The Court also evaluated whether Combs exercised control over the plaintiffs’ wages and hours because Ruiz, Combs’s employee, convinced the employees to return to work by guaranteeing them that they would be paid. The Court conceded that if Ruiz, acting as Combs’s agent, promised that Combs would pay them, then Combs would be the “employer,” Instead, Ruiz asked the workers to “help Munoz” and told them Munoz was “not yet utterly without funds to pay them” because he was still receiving payments from Combs. He did not promise Combs would pay them directly. Also, the plaintiffs were not working for Combs that day because in addition to packing fresh strawberries for Combs to sell, they were also picking freezer berries for another client, and they knew that.

Finally, the Court rejected the plaintiffs’ argument that Apio and Combs were joint employers because they exercised control over working conditions through the field representatives who worked in quality control and contract compliance. While the representatives spoke with the employees about the manner in which the strawberries were packed, the evidence did not show they supervised them.

Thus, even considering the broad definition of “employer” in the IWC’s wage orders, Apio and Combs were not the plaintiffs’ “employers.”

Lessons for Employers

What can businesses learn from the Martinez case? First, to avoid being characterized as “employers” of entities with which they do business, businesses must carefully draft contracts to clearly delineate their relationship with contractors and respective roles. Then, they must stick to those agreed upon roles. For example, in Martinez, Apio refused to circumvent its business relationship with Munoz and pay the plaintiffs directly, even at the DLSE’s request, pointing out that its contractual duty was to Munoz, not the employees. Businesses can draft contracts to specify that the contracting entity is responsible for its employees, and for paying them in accordance with wage and hour laws.

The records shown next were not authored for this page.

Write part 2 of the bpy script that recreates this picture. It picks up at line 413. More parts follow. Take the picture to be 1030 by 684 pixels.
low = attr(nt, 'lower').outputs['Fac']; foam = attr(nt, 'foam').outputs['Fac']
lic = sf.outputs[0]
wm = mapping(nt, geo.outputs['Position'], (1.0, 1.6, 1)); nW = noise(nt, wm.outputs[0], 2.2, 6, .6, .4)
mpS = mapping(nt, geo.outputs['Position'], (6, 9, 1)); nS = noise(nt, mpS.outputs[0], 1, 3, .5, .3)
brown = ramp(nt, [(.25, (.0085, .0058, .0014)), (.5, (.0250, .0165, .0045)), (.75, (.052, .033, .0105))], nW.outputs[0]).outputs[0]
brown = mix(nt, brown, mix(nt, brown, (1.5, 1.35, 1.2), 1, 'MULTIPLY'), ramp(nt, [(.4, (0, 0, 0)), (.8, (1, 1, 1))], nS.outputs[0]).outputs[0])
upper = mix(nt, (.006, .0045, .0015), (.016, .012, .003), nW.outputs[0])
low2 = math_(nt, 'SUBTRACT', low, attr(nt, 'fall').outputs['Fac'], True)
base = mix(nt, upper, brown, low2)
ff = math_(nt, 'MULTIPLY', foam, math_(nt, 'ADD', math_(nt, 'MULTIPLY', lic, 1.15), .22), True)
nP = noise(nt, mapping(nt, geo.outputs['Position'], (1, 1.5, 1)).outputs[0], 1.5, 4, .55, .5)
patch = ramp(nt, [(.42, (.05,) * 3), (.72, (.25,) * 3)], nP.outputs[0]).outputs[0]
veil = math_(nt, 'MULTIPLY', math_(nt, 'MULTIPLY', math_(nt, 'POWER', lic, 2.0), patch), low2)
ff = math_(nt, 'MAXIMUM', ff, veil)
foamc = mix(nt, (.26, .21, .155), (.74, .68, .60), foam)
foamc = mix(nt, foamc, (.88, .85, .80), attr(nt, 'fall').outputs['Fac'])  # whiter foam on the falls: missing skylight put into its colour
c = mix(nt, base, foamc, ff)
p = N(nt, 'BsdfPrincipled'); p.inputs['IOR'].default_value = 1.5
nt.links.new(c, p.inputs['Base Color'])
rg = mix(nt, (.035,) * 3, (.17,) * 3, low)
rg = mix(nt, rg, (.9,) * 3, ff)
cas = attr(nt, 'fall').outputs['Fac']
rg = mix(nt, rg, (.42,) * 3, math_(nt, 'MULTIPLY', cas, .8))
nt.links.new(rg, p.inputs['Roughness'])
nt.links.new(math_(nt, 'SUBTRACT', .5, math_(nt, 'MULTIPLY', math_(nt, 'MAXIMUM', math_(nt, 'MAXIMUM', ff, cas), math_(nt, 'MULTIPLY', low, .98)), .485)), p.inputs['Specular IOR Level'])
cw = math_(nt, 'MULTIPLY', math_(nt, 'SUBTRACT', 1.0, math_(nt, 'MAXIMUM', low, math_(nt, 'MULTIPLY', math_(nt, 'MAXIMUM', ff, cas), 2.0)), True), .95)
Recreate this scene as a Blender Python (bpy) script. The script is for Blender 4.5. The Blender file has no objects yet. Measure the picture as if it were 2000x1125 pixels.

Also, organizations must think carefully about how their own employees interact with others with whom they do business. For example, the defendants’ field representatives in Martinez performed quality control and contract oversight functions, but the responsibility to supervise the plaintiffs’ remained Munoz’s. Munoz also directed where the employees worked, how and when they would be paid, and the like. Even though the field representatives were responsible for ensuring the end product, they did not interfere with Munoz’s right to control the supervision of the employees.

Moreover, the Martinez decision reminds employers to think carefully about their relationships with other workers, such as independent contractors and temporary employees placed through employment agencies. Employers should recognize that these individuals may be considered “employees” for certain purposes, including establishing liability for wage and hour violations, if the business exercises sufficient control over hiring, training, supervision, termination, and the like.

Finally, all businesses must understand the wage and hours laws that may apply to them as either primary or joint employers. The Martinez opinion emphasized the IWC’s role in regulating wages and working conditions, and in enacting rules and regulations to affect that purpose. The IWC has done just that through its wage orders, which contain many of the important details about common wage and hour issues, such as minimum wages, overtime, and rest and meal periods. However, the wage orders also contain details about less well known requirements, such as creating valid alternative workweek schedules, the duty to provide seating for employees, and providing changing rooms. In short, employers should look to the wage orders to ensure they are complying with all applicable wage and hour laws.